Today is the 240th anniversary of the birth of Henry Cockburn of Bonaly, Lord Cockburn – ‘Cocky’ to his friends. He entered the Faculty of Advocates in 1800 and ultimately became one of the leaders of the Whig party in Scotland. On the formation of Earl Grey’s ministry in 1830, he became Solicitor General for Scotland and drafted the First Scottish Reform Bill. In 1834 he was raised to the Court of Session with the judicial title of Lord Cockburn
So why, I hear you ask, is any of this remotely interesting?
Cockburn’s principal claim to fame, in my view, is not his legal career or even his record as a leading supporter of electoral reform, but his writings on his professional and personal life. Stumbling across his Circuit Journeys in a second-hand bookshop, I was immediately hooked and sought out Memorials of his Time and its sequel, his Journal.

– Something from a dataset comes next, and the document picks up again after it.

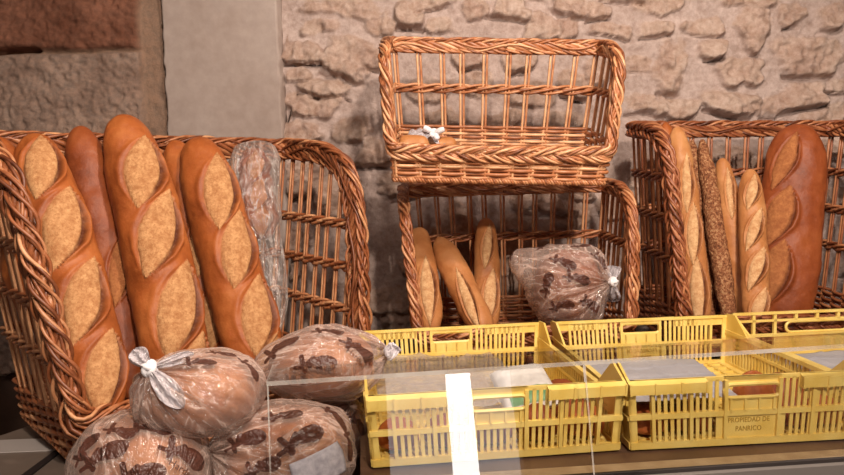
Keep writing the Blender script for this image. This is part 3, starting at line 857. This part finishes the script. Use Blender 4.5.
# tall clear bag holding a sliced loaf, in the left basket
def tall_bag():
    p0 = np.array(at(272, 345, 1.86)); p1 = np.array(at(252, 142, 2.06))
    root = empty('plastic_bag', p0); tag(root, 'tall clear crinkled bag around a slim loaf, at right in the big left basket', 'bag')
    a = p1-p0; L = np.linalg.norm(a); a /= L
    f = np.array(CAM)-(p0+p1)/2; f -= a*(f@a); f /= np.linalg.norm(f); l = np.cross(a, f)
    t = np.linspace(0, 1, 120); ph = np.linspace(0, 2*pi, 120, endpoint=False)
    T, PH = np.meshgrid(t, ph, indexing='ij')
    r = np.interp(T, [0, .2, .5, .62, .9, .97, 1], [.014, .042, .062, .074, .074, .058, .012])
    r = r*(1+.16*fbm(T*7, PH*2.2, 5, 4)+.10*np.sin(5*PH+6*T)*np.interp(T, [0, .5, 1], [1, .8, .25]))
    p = (T*L)[..., None]*a+(r*np.sin(PH)+.01*np.sin(T*7))[..., None]*l+(r*.8*np.cos(PH))[..., None]*f
    mb = MB(); idx = np.arange(T.size).reshape(T.shape)
    fc = [(idx[i, j], idx[i, (j+1) % 120], idx[i+1, (j+1) % 120], idx[i+1, j]) for i in range(119) for j in range(120)]
    fc += [tuple(idx[0])[::-1], tuple(idx[-1])]
    mb.add(p.reshape(-1, 3), fc); fo = mb.build('film', FILMC, root, smooth=True)
    add_vec(fo, 'bagco', np.stack([np.cos(PH)*2.2, np.sin(PH)*2.2, T*5], -1))
    q0 = p0+a*L*.50; q1 = p0+a*L*.965
    make_loaf('bread_loaf', 'slim segmented loaf inside the tall clear bag', q0, q1, .098, .064, [(.78, .1, .05, .028, .2), (.45, .1, .05, .028, .2), (.15, .1, .05, .028, .2)], BRD, seed=21,
              bulges=lambda T, PH: .004*np.cos(T*2*pi*5))
tall_bag()

# scraps in the upper basket
def scraps():
    c = np.array(at(420, 137, 2.13)); root = empty('plastic_bag', c); tag(root, 'crumpled white plastic scrap at the left of the upper basket', 'bag')
    g = np.stack(np.meshgrid(np.linspace(-1, 1, 50), np.linspace(-1, 1, 40)), -1); u, v = g[..., 0], g[..., 1]
    hgt = .05*np.clip(1-u*u*.9-v*v*.6, 0, 1)+.05*np.abs(fbm(u*2.4+4, v*2.4, 8, 4))
    p = np.stack([u*.062*(1-.2*v), v*.06+.0*u, hgt-.03], -1)
    mb = MB(); mb.grid(p); o = mb.build('film', FILMW, root, smooth=True, fix=False); o.modifiers.new('solid', 'SOLIDIFY').thickness = .0008
    kc = np.array(at(434, 133, 2.08))-c
    mb = MB(); an = np.linspace(0, 2*pi, 16, endpoint=False)
    mb.tube(kc+np.c_[.009*np.cos(an), .006*np.sin(an), .009*np.sin(an)], .006, 7, True)
    s = np.linspace(0, 1, 12)
    for e in ((-.03, 0, .018), (.03, -.01, .01), (.01, -.01, -.02)):
        mb.tube(kc+np.outer(s, e), .007, 6, False, .6+.8*np.sin(s*pi*.8))
    mb.build('knot', KNOT, root, smooth=True)
    make_loaf('bread_piece', 'small flat piece of bread beside the white plastic scrap in the upper basket', at(398, 149, 2.06), at(430, 148, 2.06), .075, .05, [], BRP, seed=31, nu=60, nv=48)
    make_loaf('bread_piece', 'broken bread end right of the white plastic scrap in the upper basket', at(434, 146, 2.10), at(456, 144, 2.12), .05, .05, [], BRP, seed=32, nu=60, nv=48)
scraps()

# ------------------------------------------------------------------ crates
def make_crate(label, loc, rzc, panel_front, panel_back, W=.50, D=.588, H=.141):
    root = empty('bread_crate', (loc[0], loc[1], loc[2]), (0, 0, rzc)); tag(root, label, 'crate', 'yellow bread crates')
    root['group'] = 'yellow bread crates'
    tp = .010
    def taper(mb):
        for v in mb.v:
            k = (1-np.clip(v[:, 2]/H, 0, 1))*tp
            v[:, 0] += k*(1-2*v[:, 0]/W); v[:, 1] += k*(1-2*v[:, 1]/D)
    # base
    mb = MB(); mb.box(.004, W-.004, .004, D-.004, .004, .009)
    for i in range(13):
        x = .03+i*(W-.06)/12; mb.box(x-.004, x+.004, .02, D-.02, .009, .014)
    for i in range(15):
        y = .03+i*(D-.06)/14; mb.box(.02, W-.02, y-.004, y+.004, .009, .013)
    mb.box(.06, W-.06, .03, .06, 0, .004); mb.box(.06, W-.06, D-.06, D-.03, 0, .004)
    taper(mb); mb.build('base', YEL, root)
    def wall(nm, y_out, sgn, panel):
        """long wall; y_out = outer face, sgn +1 when the inside lies at +y"""
        mb = MB()
        def bx(x0, x1, d0, d1, z0, z1):
            a, b = y_out+sgn*d0, y_out+sgn*d1
            mb.box(x0, x1, min(a, b), max(a, b), z0, z1)
        zb, zm, zt = .016, .068, H
        bx(0, W, -.004, .008, 0.002, zb)             # bottom rail
        bx(0, W, -.004, .006, zm-.006, zm+.005)      # middle rail
        bx(0, W, 0, .007, zt-.008, zt)               # top rail
        for x0, x1 in ((0, .155), (W-.155, W)):      # outward lips with gussets
            v = [(x0, y_out, zt), (x1, y_out, zt), (x1, y_out-sgn*.013, zt-.006), (x0, y_out-sgn*.013, zt-.006), (x0, y_out-sgn*.013, zt-.026), (x1, y_out-sgn*.013, zt-.026), (x0, y_out, zt-.026), (x1, y_out, zt-.026)]
            mb.add(v, [(0, 1, 2, 3), (3, 2, 5, 4), (4, 5, 7, 6), (0, 3, 4, 6), (1, 7, 5, 2), (0, 6, 7, 1)])
            for k in range(4):
                xx = x0+(x1-x0)*k/3; xx = min(max(xx, x0+.002), x1-.002)
                bx(xx-.002, xx+.002, -.015, -.010, zt-.027, zt-.004)
        # corner posts
        bx(0, .016, 0, .006, zb, zt); bx(W-.016, W, 0, .006, zb, zt)
        ribs = [.048, .125, .195, W-.195, W-.125, W-.048]
        for x in ribs: bx(x-.0035, x+.0035, -.006, .005, zb, zt-.006)
        n = 30
        hx0, hx1 = W/2-.056, W/2+.056
        for i in range(n):
            x = .062+i*(W-.124)/(n-1)
            bx_ = .0036
            if not (hx0-.004 < x < hx1+.004): bx(x-bx_, x+bx_, .0, .0035, zm, zt-.005)
            if panel and .175 < x < W-.175: continue
            bx(x-bx_, x+bx_, .0, .0035, zb, zm)
        # handle frame
        hz0, hz1 = zt-.043, zt-.016
        ang = np.linspace(pi/2, 3*pi/2, 10)
        r = (hz1-hz0)/2; zc = (hz0+hz1)/2
        path = [(hx0+.012+r*math.cos(t), zc+r*math.sin(t)) for t in ang]+[(hx1-.012-r*math.cos(t), zc-r*math.sin(t)) for t in ang]
        P = [(x, y_out-sgn*.001, z) for x, z in path]
        mb.tube(P, .0042, 6, True)
        bx(hx0-.002, hx1+.002, .0, .004, hz1, zt); bx(hx0-.002, hx1+.002, .0, .004, zm, hz0)
        for q0_, q1_, sg in ((hx0-.002, hx0+.012, 1), (hx1-.012, hx1+.002, -1)):
            for q in range(5):
                z_ = hz0+(hz1-hz0)*(q+.5)/5; ex = r-math.sqrt(max(0, r*r-(z_-zc)**2))
                if sg > 0: bx(hx0-.002, hx0-.002+max(.001, ex), 0, .004, hz0+(hz1-hz0)*q/5, hz0+(hz1-hz0)*(q+1)/5)
                else: bx(hx1+.002-max(.001, ex), hx1+.002, 0, .004, hz0+(hz1-hz0)*q/5, hz0+(hz1-hz0)*(q+1)/5)
        for x0, x1 in ((.006, .155), (W-.155, W-.006)): bx(x0, x1, 0, .0035, zt-.027, zt)
        for k in range(4):
            x = hx0+.012+k*(hx1-hx0-.024)/3; bx(x-.002, x+.002, -.004, .004, zm, hz0-.002)
        if panel: bx(.178, W-.178, .001, .005, zb-.002, zm)
        taper(mb)
        return mb.build(nm, YEL, root)
    wf = wall('front_wall', 0, 1, panel_front); wk = wall('rear_wall', D, -1, panel_back)
    def side(x_out, sgn):
        mb = MB()
        def bx(y0, y1, d0, d1, z0, z1):
            a, b = x_out+sgn*d0, x_out+sgn*d1
            mb.box(min(a, b), max(a, b), y0, y1, z0, z1)
        zb, zr = .016, H-.040
        bx(0, D, -.003, .006, .002, zb); bx(.0, D, -.004, .008, zr-.010, zr); bx(0, D, -.003, .005, .06, .068)
        a, b = x_out, x_out+sgn*.005
        mb.prism([(0, .016), (0, H), (.055, H+.024), (.135, zr-.002), (.135, zr-.03), (.06, zr-.03), (.03, .016)], 'x', min(a, b), max(a, b))
        mb.prism([(D, .016), (D, H+.002), (D-.05, H+.006), (D-.12, zr-.002), (D-.12, zr-.03), (D-.06, zr-.03), (D-.03, .016)][::-1], 'x', min(a, b), max(a, b))
        n = 34
        for i in range(n):
            y = .035+i*(D-.07)/(n-1); bx(y-.0042, y+.0042, .0, .0035, zb, zr-.005)
        taper(mb); mb.build('side_wall', YEL, root)
    side(0, 1); side(W, -1)
    if panel_front:
        for txt, zz, sz in (('PROPIEDAD DE', .0475, .0115), ('PANRICO', .0295, .0115)):
            v, f = text_mesh(txt, sz*1.28)
            p = np.c_[W/2-.004+v[:, 0]*.84, np.full(len(v), .0085-.0085*zz/H*0-.008+.0), zz-.001+v[:, 1]]
            p[:, 1] = .001-.0008+tp*(1-p[:, 2]/H)
            mb = MB(); mb.add(p, f); o = mb.build('lettering', LETTER, wf, fix=False)
            o.modifiers.new('solid', 'SOLIDIFY').thickness = .0012
    if panel_back:
        for txt, zz, sz in (('PROPIEDAD DE', .0475, .0115), ('PANRICO', .0295, .0115)):
            v, f = text_mesh(txt, sz*1.28)
            p = np.c_[W/2-v[:, 0]*.84, np.zeros(len(v)), zz-.001+v[:, 1]]
            p[:, 1] = D-.0056-tp*(1-p[:, 2]/H)
            mb = MB(); mb.add(p, f); o = mb.build('lettering', LETTER, wk, fix=False); o['label'] = 'moulded lettering seen mirrored from inside'
            o.modifiers.new('solid', 'SOLIDIFY').thickness = .0012
    return root
CR1 = make_crate('leftmost yellow crate, slatted all across its front, behind the window reflection', (-.113, 1.268, Zc), .11, False, False)
CR2 = make_crate('yellow crate with embossed lettering panel on its front, under a pale sheet', (.386, 1.318, Zc), .062, True, True)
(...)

The Times once described the Memorials as “a Scottish classic, with its incomparable evocation of Edinburgh legal and social life” – which could equally well be applied to the other two. All are full of random aperçus on the foibles of his fellow-countrymen: he notes, for example, that on his first Circuit at Stirling, with Lord Moncreiff:
“On Sunday we went in procession to church, guarded by part of a regiment of the line, but without music, an omission which would have been deemed Jacobinical a few years ago, but which the modern notions of Sunday require. The pious have, within these six or eight years, taken his music even from His Majesty’s Commissioner to the General Assembly” [Circuit Journeys].
Cockburn had very little enthusiasm for the Presbyterian distaste for beauty in religion just for its own sake:
“The Scotch despise, if they do not even abhor, ornamented churches; because the devotion of the place is all that they respect, and they waste none of their reverence on stone and timber. They have neither the consecration of religion nor of affection for churchyards. Any field will do. Because provided the soul be safe, why misapply a sigh over the dust it animates no more? Accordingly, there are probably not now one hundred modern tombs in all Scotland that are even decent; not fifty that are much above mere decency, and not twenty or even a dozen that are beautiful and beautifully kept; and these almost wholly among the Episcopalians. We are a pious and affectionate people, no doubt, but if I were required to produce the tribe of men most regardless of their dead, I would turn to my countrymen” [Circuit Journeys].
Indeed, he gave a strong impression of distaste for “enthusiasm” of any kind whatsoever:
“It is remarkable that though all these female Nestors were not merely decorous in matters of religion, but really pious, they would all have been deemed Irreligious now. Gay hearted, and utterly devoid of every tincture of fanaticism, the very freedom and cheerfulness of their conversation and views on sacred subjects would have excited the horror of those who give the tone on these matters at present. So various are the opinions of what constitutes religiousness.” [Memorials]
“The Quakers alone excepted, no sect has the remotest idea what toleration means, Their mutual ferocity is disgraceful, and I hope the time will come when it will be incredible. The law, fortunately, does not permit them to massacre and torture each other, but in their hearts, their reciprocal hatred is as bitter, and its reasons as absurd, as it ever has been in any country since the Reformation. Sectarians, whether established or not, are agreed only in their taste for persecution” [Journal].
And as to the religious squabbles of the Disruption:
“In addition to its former Catholic and Establishment temples, there is now a Free Kirk. I am told that, with true religious spirit, according as religion is too often practised, each sect lives in orthodox hatred of its brother. One spirit to be everything and matter nothing” [Circuit Journeys].
In spite of the fact that his old friend Lord Moncreiff (on whose death he wrote in his Journal, “after forty years of unbroken friendship it is a pleasure to record my love of the man”) joined the Free Church at the Disruption in 1843, Cockburn remained exceedingly doubtful about it:
“Erastianism and patronage being odious to the people, the Free Church, which opposes these, has more Whiggism in it than Toryism; but being founded purely on religious, and not at all on political, principles, it has plenty of both, and it is distinguished from all past or existing sects of Scotch Presbyterian Dissenters in this —that its adherents are not almost entirely of the lower orders … This is the first time that our gentry are not only not ashamed of Presbytery, but not ashamed of it with the additional vulgarity of unendowed dissent. But the narrowness of its opinions and the intolerance of its spirit cannot be denied. In politics it is better than the Church it has left; in fanaticism, it is worse. But, indeed, what a fanatical age we live in!” [Journal].
In short, Cockburn was very much a product of the Scottish Enlightenment: judicious, rational and with a dry humour and a strong sense of the ridiculous. More unusually, however, he could also write in a way that still grabs one’s attention – or, at any rate, grabbed mine. Very few Victorian diarists come alive off the page. For me, however, Henry Cockburn does just that.